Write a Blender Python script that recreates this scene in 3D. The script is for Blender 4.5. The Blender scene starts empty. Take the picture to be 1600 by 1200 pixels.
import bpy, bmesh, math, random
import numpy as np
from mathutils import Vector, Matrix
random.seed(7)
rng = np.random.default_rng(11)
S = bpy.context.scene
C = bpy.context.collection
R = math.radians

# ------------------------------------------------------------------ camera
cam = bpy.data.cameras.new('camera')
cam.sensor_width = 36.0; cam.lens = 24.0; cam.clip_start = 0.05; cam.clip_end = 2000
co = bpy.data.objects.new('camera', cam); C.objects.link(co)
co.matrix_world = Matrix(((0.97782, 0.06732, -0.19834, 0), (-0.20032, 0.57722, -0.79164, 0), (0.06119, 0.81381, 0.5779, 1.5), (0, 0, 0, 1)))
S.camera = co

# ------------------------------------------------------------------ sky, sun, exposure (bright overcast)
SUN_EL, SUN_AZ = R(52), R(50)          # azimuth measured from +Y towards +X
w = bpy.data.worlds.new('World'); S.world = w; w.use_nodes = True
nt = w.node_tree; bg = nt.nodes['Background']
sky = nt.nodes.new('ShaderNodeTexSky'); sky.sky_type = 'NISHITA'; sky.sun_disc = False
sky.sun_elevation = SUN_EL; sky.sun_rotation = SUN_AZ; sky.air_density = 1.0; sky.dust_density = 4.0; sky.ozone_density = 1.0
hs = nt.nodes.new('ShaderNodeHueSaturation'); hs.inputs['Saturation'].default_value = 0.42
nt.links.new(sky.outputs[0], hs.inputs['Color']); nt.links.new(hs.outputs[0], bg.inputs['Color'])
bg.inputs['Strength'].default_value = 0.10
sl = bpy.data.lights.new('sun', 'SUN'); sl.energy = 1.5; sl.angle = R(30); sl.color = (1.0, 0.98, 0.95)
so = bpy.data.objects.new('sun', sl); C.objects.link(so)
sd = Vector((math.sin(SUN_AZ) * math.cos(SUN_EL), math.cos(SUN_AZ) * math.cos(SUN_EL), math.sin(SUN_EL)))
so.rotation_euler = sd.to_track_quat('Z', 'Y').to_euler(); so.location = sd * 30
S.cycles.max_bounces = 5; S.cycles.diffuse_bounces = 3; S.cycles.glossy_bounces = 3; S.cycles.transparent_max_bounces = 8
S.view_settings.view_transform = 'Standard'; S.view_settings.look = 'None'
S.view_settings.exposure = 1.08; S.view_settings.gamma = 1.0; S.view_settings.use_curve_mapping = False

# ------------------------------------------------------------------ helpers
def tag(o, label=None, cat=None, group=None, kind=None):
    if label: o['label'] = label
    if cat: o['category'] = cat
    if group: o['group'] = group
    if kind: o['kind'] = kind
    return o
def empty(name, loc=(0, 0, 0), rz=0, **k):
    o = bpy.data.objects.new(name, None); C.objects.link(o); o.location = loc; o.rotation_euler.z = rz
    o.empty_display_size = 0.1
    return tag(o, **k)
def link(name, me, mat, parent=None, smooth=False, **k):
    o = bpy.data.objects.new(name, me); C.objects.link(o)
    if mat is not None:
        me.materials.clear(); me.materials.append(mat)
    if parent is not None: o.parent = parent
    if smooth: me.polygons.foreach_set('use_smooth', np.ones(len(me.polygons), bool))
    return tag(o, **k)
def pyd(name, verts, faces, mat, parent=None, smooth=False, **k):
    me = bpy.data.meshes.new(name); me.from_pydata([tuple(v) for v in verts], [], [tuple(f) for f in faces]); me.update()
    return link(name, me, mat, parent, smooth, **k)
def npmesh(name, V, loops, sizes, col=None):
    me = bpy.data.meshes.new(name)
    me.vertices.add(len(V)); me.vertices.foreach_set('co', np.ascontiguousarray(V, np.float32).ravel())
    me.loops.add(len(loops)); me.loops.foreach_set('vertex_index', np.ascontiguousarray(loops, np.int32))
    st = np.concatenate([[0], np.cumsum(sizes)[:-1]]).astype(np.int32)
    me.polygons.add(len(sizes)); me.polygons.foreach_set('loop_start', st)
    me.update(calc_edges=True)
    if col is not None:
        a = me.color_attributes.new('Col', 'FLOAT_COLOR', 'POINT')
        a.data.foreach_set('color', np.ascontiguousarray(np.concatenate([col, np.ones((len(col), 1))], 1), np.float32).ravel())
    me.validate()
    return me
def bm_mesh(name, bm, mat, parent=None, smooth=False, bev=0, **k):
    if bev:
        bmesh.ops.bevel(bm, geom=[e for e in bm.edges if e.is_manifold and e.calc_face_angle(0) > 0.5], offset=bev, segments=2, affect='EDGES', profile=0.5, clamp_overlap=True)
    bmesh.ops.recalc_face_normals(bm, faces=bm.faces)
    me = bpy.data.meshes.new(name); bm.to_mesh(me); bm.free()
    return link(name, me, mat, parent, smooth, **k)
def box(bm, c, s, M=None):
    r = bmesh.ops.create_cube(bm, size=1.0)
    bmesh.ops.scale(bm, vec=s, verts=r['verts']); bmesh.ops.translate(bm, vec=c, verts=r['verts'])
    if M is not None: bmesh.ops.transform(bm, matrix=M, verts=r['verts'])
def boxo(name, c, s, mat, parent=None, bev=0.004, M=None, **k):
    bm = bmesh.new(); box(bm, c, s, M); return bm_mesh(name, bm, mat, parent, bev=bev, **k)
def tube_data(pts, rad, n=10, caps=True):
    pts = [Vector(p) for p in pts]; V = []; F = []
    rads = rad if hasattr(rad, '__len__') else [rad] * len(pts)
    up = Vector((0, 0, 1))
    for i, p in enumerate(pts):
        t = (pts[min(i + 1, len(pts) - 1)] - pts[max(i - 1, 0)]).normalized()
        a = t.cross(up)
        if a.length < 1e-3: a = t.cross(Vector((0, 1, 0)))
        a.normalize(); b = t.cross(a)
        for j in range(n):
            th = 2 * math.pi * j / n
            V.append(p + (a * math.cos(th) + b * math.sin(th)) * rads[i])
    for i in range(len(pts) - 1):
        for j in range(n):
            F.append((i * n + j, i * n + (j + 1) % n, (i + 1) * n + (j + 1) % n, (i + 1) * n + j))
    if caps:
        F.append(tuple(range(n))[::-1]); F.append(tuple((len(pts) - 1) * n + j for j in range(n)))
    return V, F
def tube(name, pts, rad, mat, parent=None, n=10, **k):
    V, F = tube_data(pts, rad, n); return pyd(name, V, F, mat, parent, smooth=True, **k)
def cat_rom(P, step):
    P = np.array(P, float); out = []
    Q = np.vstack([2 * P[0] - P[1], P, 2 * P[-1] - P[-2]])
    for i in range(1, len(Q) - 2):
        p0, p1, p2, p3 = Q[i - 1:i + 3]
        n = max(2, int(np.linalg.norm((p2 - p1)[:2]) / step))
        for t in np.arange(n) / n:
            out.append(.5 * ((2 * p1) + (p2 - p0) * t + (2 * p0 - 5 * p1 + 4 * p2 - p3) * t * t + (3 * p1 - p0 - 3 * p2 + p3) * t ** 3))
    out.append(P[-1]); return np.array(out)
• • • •
Aim of the task:
Write out each line of the data that holds the string "scene".

The completed task:
Write a Blender Python script that recreates this scene in 3D. The script is for Blender 4.5. The Blender scene starts empty. Take the picture to be 1600 by 1200 pixels.
S = bpy.context.scene